** start Records supplied **
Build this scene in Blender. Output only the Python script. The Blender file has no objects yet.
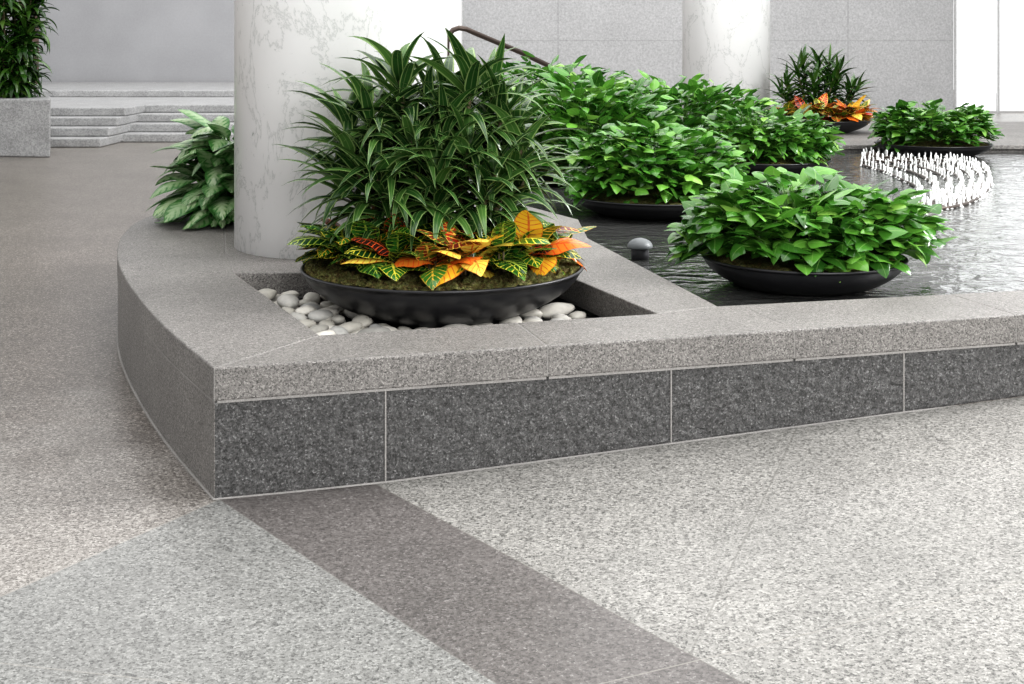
import bpy, math, random, bmesh
from mathutils import Vector, noise, Matrix as Mx
random.seed(7)
R=random.random
def U(a,b): return a+(b-a)*random.random()
scene=bpy.context.scene
COL=scene.collection
H=1.55; F=1300.0; VH=45.0
def P(u,v,z=0.45):
    d=F*(H-z)/(v-VH)
    return ((u-512)/F*d, d)
# ---------------------------------------------------------------- helpers
def link(o,parent=None,label=None,cat=None,group=None,kind=None):
    COL.objects.link(o)
    if parent is not None: o.parent=parent
    if label: o["label"]=label
    if cat: o["category"]=cat
    if group: o["group"]=group
    if kind: o["kind"]=kind
    return o
def mesh_obj(name,verts,faces,mat=None,smooth=False,uvs=None,rnd=None,**k):
    me=bpy.data.meshes.new(name)
    me.from_pydata(verts,[],faces)
    if mat: me.materials.append(mat)
    if smooth: me.polygons.foreach_set("use_smooth",[True]*len(me.polygons))
    if uvs:
        ul=me.uv_layers.new(name="UVMap")
        flat=[]
        for l in me.loops: flat.extend(uvs[l.vertex_index])
        ul.data.foreach_set("uv",flat)
    if rnd:
        ca=me.color_attributes.new(name="rnd",type='FLOAT_COLOR',domain='POINT')
        flat=[]
        for r in rnd: flat.extend((r[0],r[1],r[2],1.0))
        ca.data.foreach_set("color",flat)
    me.update()
    return link(bpy.data.objects.new(name,me),**k)
def empty(name,loc=(0,0,0),**k):
    o=bpy.data.objects.new(name,None); o.location=loc; o.empty_display_size=.1
    return link(o,**k)
def lathe(profile,n=72,c=(0,0,0)):
    V=[];Fc=[]
    for r,z in profile:
        for i in range(n):
            a=2*math.pi*i/n
            V.append((c[0]+r*math.cos(a),c[1]+r*math.sin(a),c[2]+z))
    for j in range(len(profile)-1):
        for i in range(n):
            i2=(i+1)%n
            Fc.append((j*n+i,j*n+i2,(j+1)*n+i2,(j+1)*n+i))
    Fc.append(tuple(range(n))[::-1])
    Fc.append(tuple((len(profile)-1)*n+i for i in range(n)))
    return V,Fc
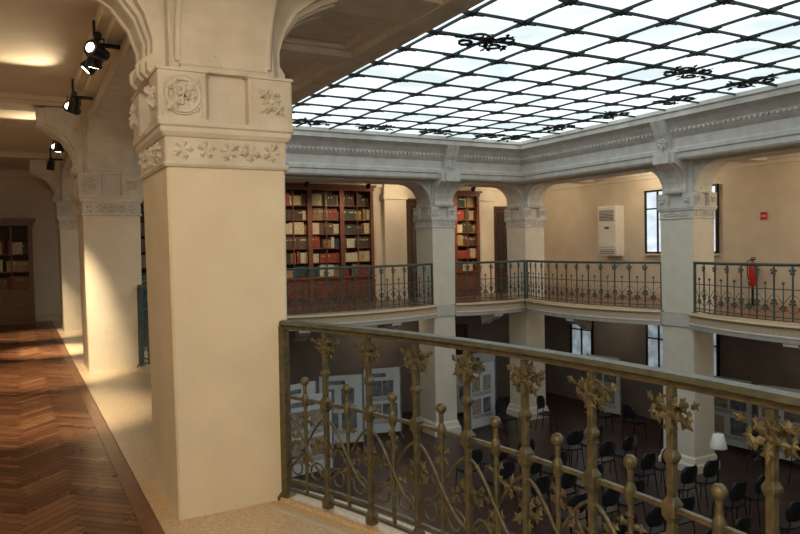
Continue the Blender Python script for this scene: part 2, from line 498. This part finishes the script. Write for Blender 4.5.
mb=MB()
XS=2.95
mb.box(xn-.1,XS,YW0,ye+.05,3.40,4.34)
mb.box(XS,XS+.25,YW0,ye-.3,3.62,4.34)
for x0,x1,z in ((xn-.02,xn+.32,3.25),(XS-.22,XS,3.28),(XS-.30,XS-.22,3.34),(xn+.32,xn+.38,3.34)):
    mb.box(x0,x1,YW0,ye+.02,z,3.41)
for i,cy in enumerate(CY):
    for off_ in (0,1.42,2.84,4.26):
        yc=cy+off_
        if yc>ye-.1: continue
        w=.24 if off_==0 else .11
        mb.box(xn+.3,XS-.2,yc-w,yc+w,3.29,3.41)
        mb.box(xn+.36,XS-.28,yc-w-.05,yc+w+.05,3.345,3.41)
mb.build('trim_soffit',[M_STUC])

# ------------------------------------------------------------------ skylight
sx0,sx1,sy0,sy1=XS+.2,xe-.60,YW0+.05,ye-.60
mb=MB()
nx=11; ny=24; dx=(sx1-sx0)/nx; dy=(sy1-sy0)/ny
mb.add([(sx0,sy0,ZS),(sx1,sy0,ZS),(sx1,sy1,ZS),(sx0,sy1,ZS)],[(0,1,2,3)],1)
zb=ZS-.035
heavyx=(1,nx-1); heavyy=(ny-1,ny-9,ny-17)
for i in range(nx+1):
    w=.034 if i in (0,nx) else (.026 if i in heavyx else .013)
    x=sx0+i*dx; mb.box(x-w,x+w,sy0,sy1,zb,ZS-.004,0)
for j in range(ny+1):
    w=.034 if j in (0,ny) else (.026 if j in heavyy else .013)
    y=sy0+j*dy; mb.box(sx0,sx1,y-w,y+w,zb-.002,ZS-.006,0)
for i in range(1,nx):
    for j in range(1,ny):
        x=sx0+i*dx; y=sy0+j*dy
        pts=[]
        for k in range(16):
            a=math.pi*k/8; rr=(.18,.055,.085,.055)[k%4]
            pts.append((x+rr*math.cos(a),y+rr*math.sin(a)))
        mb.loft([[(px,py,zb-.016) for px,py in pts],[(px,py,zb+.004) for px,py in pts]],0)
def scrollwork(c,A):
    A=Vector(A); Bv=Vector((-A.y,A.x,0))
    leaves(mb,c,A,(0,0,1),.20,6,True,0,0,.1)
    for s in (-1,1):
        leaves(mb,c+A*s*.34,A,(0,0,1),.19,6,True,0,.4,.1)
        for t in (-1,1):
            pts=[]
            for k in range(16):
                a=k/15*2*math.pi*1.1; q=.14*(1-.6*k/15)
                pts.append(c+A*(s*(.22-q*math.cos(a)))+Bv*(t*(.14+q*math.sin(a)*.9)))
            mb.tube(pts,.017,5,0)
            leaves(mb,c+A*s*.16+Bv*t*.24,A,(0,0,1),.12,5,True,0,.4,.1)
for i in (1,nx-1):
    for j in range(ny-1,1,-2): scrollwork(Vector((sx0+i*dx,sy0+j*dy,zb-.012)),(0,1,0))
for j in heavyy[:1]:
    for i in range(3,nx-1,2): scrollwork(Vector((sx0+i*dx,sy0+j*dy,zb-.012)),(1,0,0))
for i in (3,8): scrollwork(Vector((sx0+i*dx,sy0+(ny-9)*dy,zb-.012)),(1,0,0))
mb.build('skylight',[M_IRON,M_SKY])

# ------------------------------------------------------------------ walls, ceilings
def wallbox(name,x0,x1,y0,y1,hu=None):
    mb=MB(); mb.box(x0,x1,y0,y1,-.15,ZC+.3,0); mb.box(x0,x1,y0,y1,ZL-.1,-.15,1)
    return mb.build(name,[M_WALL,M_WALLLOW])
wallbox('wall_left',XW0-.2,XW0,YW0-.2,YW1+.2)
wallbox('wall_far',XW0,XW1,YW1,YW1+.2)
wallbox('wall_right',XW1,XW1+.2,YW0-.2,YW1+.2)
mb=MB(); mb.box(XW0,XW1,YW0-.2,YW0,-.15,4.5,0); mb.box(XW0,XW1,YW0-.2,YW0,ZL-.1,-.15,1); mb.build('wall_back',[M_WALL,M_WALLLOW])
mb=MB()
mb.box(XW0,CX0+.3,YW0,YW1,ZC,ZC+.2)
mb.box(CX0+.3,XW1,ye,YW1,ZC,ZC+.2)
mb.box(xe,XW1,YW0,ye,ZC,ZC+.2)
for cy in CY:
    mb.box(XW0,CX0-.3,cy-.24,cy+.24,3.44,ZC+.01)
    mb.box(XW0,CX0-.3,cy-.30,cy+.30,3.49,ZC+.01)
    mb.box(CX1+.3,XW1,cy-.24,cy+.24,3.38,ZC+.01)
for cx in CXF: mb.box(cx-.24,cx+.24,CYF+.3,YW1,3.38,ZC+.01)
mb.box(CX0-.46,CX0-.26,YW0,YW1,3.42,ZC+.01); mb.box(CX0-.38,CX0-.26,YW0,YW1,3.34,ZC+.01)
mb.box(XW0,XW1,YW1-.14,YW1,3.40,ZC+.01); mb.box(XW0,XW1,YW1-.07,YW1,3.30,ZC+.01)
mb.box(XW1-.14,XW1,YW0,YW1,3.40,ZC+.01); mb.box(XW1-.07,XW1,YW0,YW1,3.30,ZC+.01)
mb.build('ceiling',[M_CEIL])
mb=MB()
for x0,x1,y0,y1 in ((XW0,XW1,YW1-.03,YW1),(XW1-.03,XW1,YW0,YW1)):
    mb.box(x0,x1,y0,y1,0,.16)
mb.build('baseboard_gallery',[M_STONE])
mb=MB()
for x in (9.75,12.95):
    mb.box(x-.36,x+.36,YW1-.16,YW1,0,3.4); mb.box(x-.40,x+.40,YW1-.20,YW1,2.95,3.1)
mb.build('trim_pilasters',[M_WALL])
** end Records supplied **
## [Given instruction]
Using the records given above, list every line that includes the word "name".

## [Correct response]
def mesh_obj(name,verts,faces,mat=None,smooth=False,uvs=None,rnd=None,**k):
    me=bpy.data.meshes.new(name)
        ul=me.uv_layers.new(name="UVMap")
        ca=me.color_attributes.new(name="rnd",type='FLOAT_COLOR',domain='POINT')
    return link(bpy.data.objects.new(name,me),**k)
def empty(name,loc=(0,0,0),**k):
    o=bpy.data.objects.new(name,None); o.location=loc; o.empty_display_size=.1
def wallbox(name,x0,x1,y0,y1,hu=None):
    return mb.build(name,[M_WALL,M_WALLLOW])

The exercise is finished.